Stella Polaris
1927
(Albatros AL-152)
- Type: Passenger
- Displacement: 5,209 tons
- Dimensions: 416 x 51 x 17 ft.
- Machinery: Burmeister & Wain diesels, twin screws = 15 knots
- Passengers: 200 all first class
- Builder: Gotaverken Shipyards, Gothenburg, Sweden, 1927
- Service: One of the most classic cruise ships ever built, she was delivered to the Bergen Line in 1927. Styled after a millionaire-class luxury yacht, she cruised along the fjords to the North Cape and Spitzbergen and into the Baltic during the summer. In spring and autumn, there were voyages around the Mediterranean; for winter, a luxurious circumnavigation of the globe. At the start of World War II she was laid up in Oslo, then moved near Bergen when Germany invaded in 1940. Eventually she was seized by German forces and used as a recreation center for submarine officers. When Germany surrendered, she was taken over by the British Ministry of War Transport and used for repatriating Russian POWs to Murmansk and on other trooping duties.

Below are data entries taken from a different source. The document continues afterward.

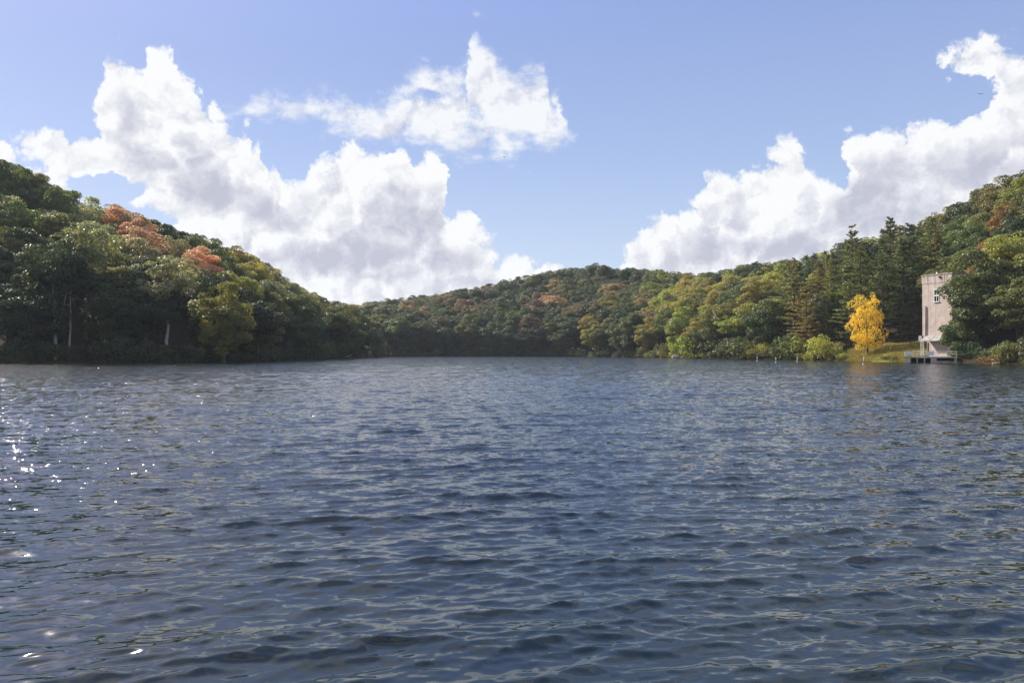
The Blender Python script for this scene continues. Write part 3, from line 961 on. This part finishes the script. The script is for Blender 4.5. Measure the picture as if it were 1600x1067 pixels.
M_pipe = simple('rusty pipe', (0.12, 0.085, 0.07), 0.7, 0.3)
M_slat = simple('bleached awning board', (0.27, 0.25, 0.23), 0.8, 0.3, 2.0)

tw = bpy.data.objects.new('intake_tower', None)
C.objects.link(tw)
tw.location = (TWX, TWY, 0)
tw.rotation_euler = (0, 0, R(-70))
tag(tw, 'square pink rendered tower with one white window standing at the lake edge', 'tower')
HW, D0, D1, TOP = 3.2, -1.6, 1.6, 15.9
# wall with a real door recess at its lake corner
wl = MB()
wl.box(-HW, HW, D0, D1, 4.55, 14.30)
wl.box(-1.75, HW, D0, D1, -1.5, 4.55)
wl.box(-HW, -1.75, D0 + 1.1, D1, -1.5, 4.55)
wl.part('wall', M_stucco, tw)
cap = MB().box(-HW - 0.05, HW + 0.05, D0 - 0.05, D1 + 0.05, 14.30, TOP - 0.16).part('parapet', M_stucco, tw)
MB().box(-HW - 0.14, HW + 0.14, D0 - 0.14, D1 + 0.14, TOP - 0.16, TOP).part('coping', M_conc, cap)
win = bpy.data.objects.new('window', None)
C.objects.link(win); win.parent = tw; win.location = (-0.05, D0, 12.0)
fr = MB()
for (a, b, c, e) in ((-0.56, 0.56, 1.06, 1.16), (-0.56, 0.56, -0.05, 0.13), (-0.56, -0.48, -1.06, 1.06), (0.48, 0.56, -1.06, 1.06)):
    fr.box(a, b, -0.07, 0.02, c, e)
fr.part('frame', M_white, win)
MB().box(-0.035, 0.035, -0.05, 0.02, 0.13, 1.06).box(-0.035, 0.035, -0.05, 0.02, -1.06, -0.05).part('mullion', M_white, win)
MB().box(-0.64, 0.64, -0.18, 0.02, -1.18, -1.06).part('sill', M_white, win)
for sx in (-1, 1):
    for z0, z1 in ((0.13, 1.06), (-1.06, -0.05)):
        a, b = sorted((0.035 * sx, 0.48 * sx))
        MB().box(a, b, -0.025, -0.005, z0, z1).part('pane', M_glass, win)
MB().tube([(-2.35, D0 - 0.12, 4.7), (-2.35, D0 - 0.12, 10.2)], [0.09, 0.09], 8).part('drain_pipe', M_pipe, tw, True)
aw = MB().tube([(-2.5, D0 - 1.2, 3.85), (1.9, D0 - 1.2, 3.85)], [0.06, 0.06], 6).tube([(-2.5, D0 - 0.05, 4.75), (1.9, D0 - 0.05, 4.75)], [0.06, 0.06], 6).part('awning', M_grey, tw)
for k in range(6):
    x0 = -2.5 + k * 0.735
    m_ = MB()
    dz_ = 0.03 * (k % 3)
    m_.add([(x0, D0 - 1.3, 3.82 + dz_), (x0 + 0.69, D0 - 1.3, 3.82 + dz_), (x0 + 0.69, D0 - 0.02, 4.82 + dz_), (x0, D0 - 0.02, 4.82 + dz_),
            (x0, D0 - 1.3, 3.90 + dz_), (x0 + 0.69, D0 - 1.3, 3.90 + dz_), (x0 + 0.69, D0 - 0.02, 4.90 + dz_), (x0, D0 - 0.02, 4.90 + dz_)],
           [(3, 2, 1, 0), (4, 5, 6, 7), (0, 1, 5, 4), (1, 2, 6, 5), (2, 3, 7, 6), (3, 0, 4, 7)])
    m_.part('board', M_slat, aw)
MB().box(-3.05, -1.9, D0 + 1.02, D0 + 1.09, 1.2, 3.6).part('door', M_dark, tw)
MB().box(-HW - 0.55, -HW + 0.15, D0 - 0.35, D0 - 0.01, 3.9, 4.85).part('meter_box', M_grey, tw)
ld = MB()
for sx in (-3.28, -2.72):
    ld.tube([(sx, D0 - 0.3, 1.2), (sx, D0 - 0.3, 3.9)], [0.045, 0.045], 6)
ldo = ld.part('ladder', M_white, tw)
for k in range(7):
    MB().tube([(-3.28, D0 - 0.3, 1.45 + k * 0.37), (-2.72, D0 - 0.3, 1.45 + k * 0.37)], [0.032, 0.032], 6).part('rung', M_white, ldo)
MB().tube([(-0.6, -0.9, TOP - 0.05), (-0.6, -0.9, TOP + 0.30), (-0.6, -0.9, TOP + 0.42)], [0.10, 0.16, 0.04], 8).part('roof_vent', M_white, tw, True)
MB().box(0.55, 0.85, D0 - 0.25, D0 - 0.06, TOP - 0.75, TOP - 0.45).part('floodlight', M_dark, tw)

pl = bpy.data.objects.new('landing_platform', None)
C.objects.link(pl)
PY = 138.6
pl.location = ((1453 - 800) / F_PX * PY, PY, 0)
pl.rotation_euler = (0, 0, R(-27.6))
tag(pl, 'low concrete landing on piers with white railing at the foot of the tower', 'landing')
MB().box(-4.0, 4.1, -1.2, 2.4, 0.86, 1.10).part('deck', M_conc, pl)
for a, b in ((-3.95, -3.05), (-2.1, -1.9), (-0.95, -0.75), (0.1, 1.0), (3.7, 4.05)):
    MB().box(a, b, -1.15, 2.3, -2.0, 0.86).part('pier', M_conc, pl)
MB().box(1.0, 5.4, -0.6, 2.3, -2.0, 0.35).part('ledge', M_conc, pl)
MB().box(-3.0, 4.0, 1.6, 1.9, -2.0, 0.85).part('gap_shade_panel', M_dark, pl)  # dark panel standing in for the shade between the piers
for k, x0 in enumerate((-3.9, -2.6, -1.3, 0.0, 1.3, 2.6, 4.0)):
    MB().tube([(x0, -1.1, 1.10), (x0, -1.1, 2.0)], [0.04, 0.04], 6).part('rail_post', M_white, pl)
for z0 in (1.55, 1.98):
    MB().tube([(-3.9, -1.1, z0), (4.0, -1.1, z0), (5.2, 0.6, z0)], [0.035] * 3, 6).part('rail', M_white, pl)
MB().box(-3.85, -2.75, -1.19, -1.15, 1.42, 2.02).part('sign', M_white, pl)
MB().box(-0.55, 0.60, -1.19, -1.15, 1.30, 2.02).part('sign', M_white, pl)

# ------------------------------------------------------------------ small things on the water and the shore
M_buoy = simple('white buoy', (0.55, 0.55, 0.53), 0.6, 0.2, 5.0)
for px, by, hh, lab in ((1183, 564.0, 0.95, 'short white marker post in the water, farthest out of the four'), (1212, 566.6, 0.95, 'white marker post in the water, third counted from the yellow tree'),
                        (1245.6, 565.5, 0.85, 'white marker post in the water beside the pale bent branch'), (1349, 569.8, 1.15, 'white marker post in the water below the bright yellow tree')):
    Y = CAM_H * F_PX / (by - HOR)
    o = bpy.data.objects.new('marker_buoy', None)
    C.objects.link(o)
    o.location = ((px - 800) / F_PX * Y, Y, 0)
    o.rotation_euler = (R(3), R(random.uniform(-4, 4)), 0)
    tag(o, lab, 'buoy', 'white marker posts off the tower side shore')
    MB().tube([(0, 0, 0.05), (0, 0, hh * 0.9), (0, 0, hh)], [0.09, 0.09, 0.04], 10).part('post', M_buoy, o, True)
    MB().tube([(0, 0, -0.3), (0, 0, -0.12), (0, 0, 0.08), (0, 0, 0.14)], [0.10, 0.15, 0.15, 0.10], 12).part('float', M_buoy, o, True)

M_drift = material('driftwood', bark_mat((0.36, 0.32, 0.27)))
def log(px, Y, pts, r, mat, lab):
    o = MB().tube(pts, r, 7).part('driftwood', mat, None, True, ((px - 800) / F_PX * Y, Y, 0))
    return tag(o, lab, 'driftwood')
log(1251, 181, [(-0.5, 0, -0.2), (-0.3, 0, 0.7), (0.2, 0, 1.15), (0.75, 0, 0.95), (0.95, 0, 0.6)], [0.07, 0.06, 0.05, 0.04, 0.02], M_drift, 'pale bent branch sticking out of the water near the marker posts')
log(1318, 161.5, [(-1.2, 0, 0.0), (0.1, 0.2, 0.35), (1.3, 0.5, 0.9)], [0.13, 0.11, 0.06], M_bark, 'dark fallen log slanting into the water beside the yellow tree')
log(541, 238, [(-1.6, 0, 0.15), (0, 0.3, 0.45), (1.7, 0.6, 1.0)], [0.16, 0.13, 0.06], M_drift, 'pale fallen trunk at the waterline of the near hillside point')
M_rock = simple('pale shore rock', (0.40, 0.36, 0.31), 0.9, 0.35, 1.5)
def rock(px, Y, sx, sy, sz, lab, seed):
    g = np.random.default_rng(seed)
    vs, fs = [], []
    n, m_ = 9, 6
    for i in range(m_ + 1):
        for j in range(n):
            a, e = j * 6.283 / n, -1.57 + 3.1416 * i / m_
            q_ = 1 + 0.22 * math.sin(a * 2 + seed) + g.normal() * 0.07
            vs.append((math.cos(a) * math.cos(e) * sx * q_, math.sin(a) * math.cos(e) * sy * q_, math.sin(e) * sz * q_))
    for i in range(m_):
        for j in range(n):
            fs.append((i * n + j, i * n + (j + 1) % n, (i + 1) * n + (j + 1) % n, (i + 1) * n + j))
    X = (px - 800) / F_PX * Y
    o = MB().add(vs, fs).part('shore_rock', M_rock, None, False, (X, Y, 0.15))
    tag(o, lab, 'rock')
rock(1058, 245.5, 1.6, 1.0, 0.9, 'pale boulder at the waterline of the tower side slope, larger one', 3)
rock(1067, 242.5, 0.9, 0.7, 0.55, 'small pale boulder lying beside the larger one at the water', 5)
rock(1556, 123.0, 0.55, 0.45, 0.22, 'flat pale rock in front of the rusty brown bush', 8)

# grass on the bank
g = np.random.default_rng(17)
n = 16000
pxs = g.uniform(1322, 1448, n)
Ys = M_shore(pxs) + 0.3 + g.uniform(0, 1, n) ** 1.3 * 13
Xs = (pxs - 800) / F_PX * Ys
Zs = ground(Xs, Ys)
ang = g.uniform(0, 6.283, n)
hh = g.uniform(0.12, 0.42, n) * (1 + 0.8 * (Ys - M_shore(pxs) < 1.8))
wd = g.uniform(0.03, 0.07, n)
dxs, dys = np.cos(ang) * wd, np.sin(ang) * wd
lean = g.normal(size=(n, 2)) * 0.12
P0 = np.stack([Xs - dxs, Ys - dys, Zs - 0.03], -1)
P1 = np.stack([Xs + dxs, Ys + dys, Zs - 0.03], -1)
P2 = np.stack([Xs + lean[:, 0], Ys + lean[:, 1], Zs + hh], -1)
gv = np.stack([P0, P1, P2], 1).reshape(-1, 3)
go_ = link('grass', mesh('grass', gv, np.arange(n * 3).reshape(n, 3), [M_leaf], attrs={'leafvar': ('FACE', g.uniform(0, 1, n))}))
go_['tint'] = [0.24, 0.205, 0.055]
tag(go_, 'dry yellow green grass on the bank below the yellow tree', 'grass', kind='stuff')

# two birds high over the lake
M_bird = simple('dark plumage', (0.03, 0.028, 0.026), 0.8, 0.2)
for px, py, Y, lab in ((788, 245, 150, 'small dark bird flying in clear sky below the middle cloud'), (1535, 146, 130, 'small dark bird flying beside the cloud high over the tower')):
    loc = ((px - 800) / F_PX * Y, Y, CAM_H + (HOR - py) / F_PX * Y)
    mb = MB().tube([(-0.26, 0, 0.02), (-0.1, 0, 0.02), (0.1, 0, 0), (0.24, 0, -0.01)], [0.012, 0.05, 0.06, 0.02], 7)
    for s_ in (-1, 1):
        w_ = [(0.10, s_ * 0.04, 0.03), (-0.08, s_ * 0.04, 0.03), (-0.10, s_ * 0.26, 0.10), (0.06, s_ * 0.24, 0.10), (-0.14, s_ * 0.50, 0.05), (-0.04, s_ * 0.46, 0.05)]
        mb.add(w_, [(0, 1, 2, 3), (3, 2, 4, 5)]).add([(a, b, c + 0.012) for a, b, c in w_], [(0, 1, 2, 3), (3, 2, 4, 5)])
    o = mb.part('bird', M_bird, None, False, loc)
    o.rotation_euler = (0.3, 0, 0.9)
    tag(o, lab, 'bird')

# ------------------------------------------------------------------ air
def haze_mat():
    mt = bpy.data.materials.new('lake haze')
    mt.use_nodes = True
    t = NT(mt.node_tree)
    p = t.n('ShaderNodeVolumePrincipled')
    p.inputs['Color'].default_value = (0.80, 0.88, 0.97, 1)
    p.inputs['Density'].default_value = 0.00011
    p.inputs['Anisotropy'].default_value = 0.1
    t.t.links.new(p.outputs[0], t.n('ShaderNodeOutputMaterial').inputs['Volume'])
    return mt
hz = MB().box(-6100, 6100, -6100, 6100, -5.0, 92.0).part('haze', haze_mat())
tag(hz, kind='stuff')
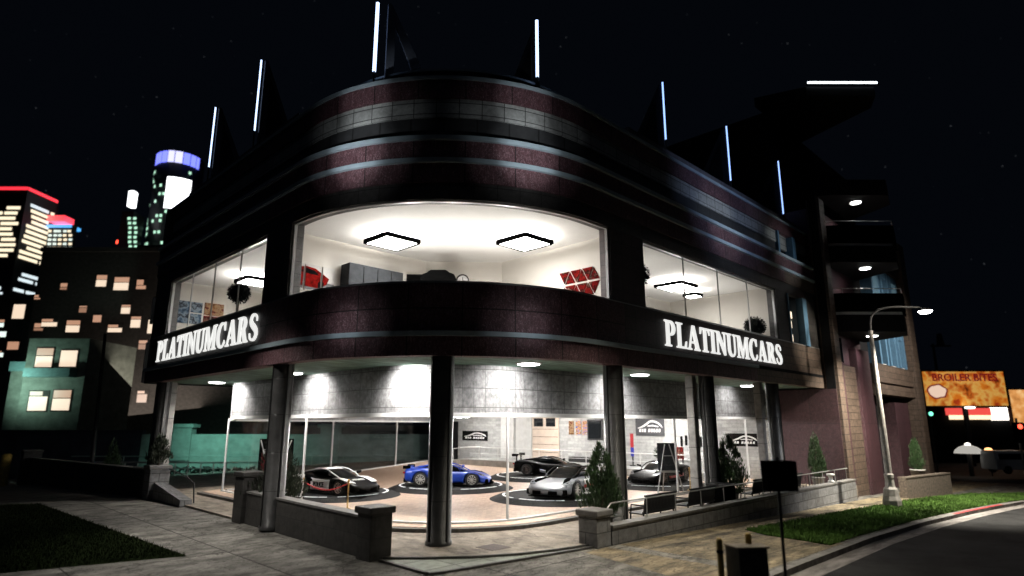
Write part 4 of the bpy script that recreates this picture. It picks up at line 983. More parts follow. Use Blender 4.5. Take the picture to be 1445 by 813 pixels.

Finally returned to Bergen Line in Nov 1945. She underwent an extensive refit at her birthplace, completed in June 1946. She returned to cruising in the Caribbean, and also service between Norway and Britain, and a 134-day round-the-world voyage starting in January 1951. Sold to Sweden later that year, refitted, and began her first voyage for the Clipper Line in December. Refitted again in 1954 at AG Weser, Bremen, with passenger accomodations reduced to 155. Continued sailing for the Clipper Line into 1960s. Refitted again in 1965 and 1968. Sold in October 1969 to International House Co Ltd in Tokyo and sailed to Yokosuka, Japan, for preparation as a floating hotel and restaurant at Kisho Nishiura on the Izu peninsula, where she still resides.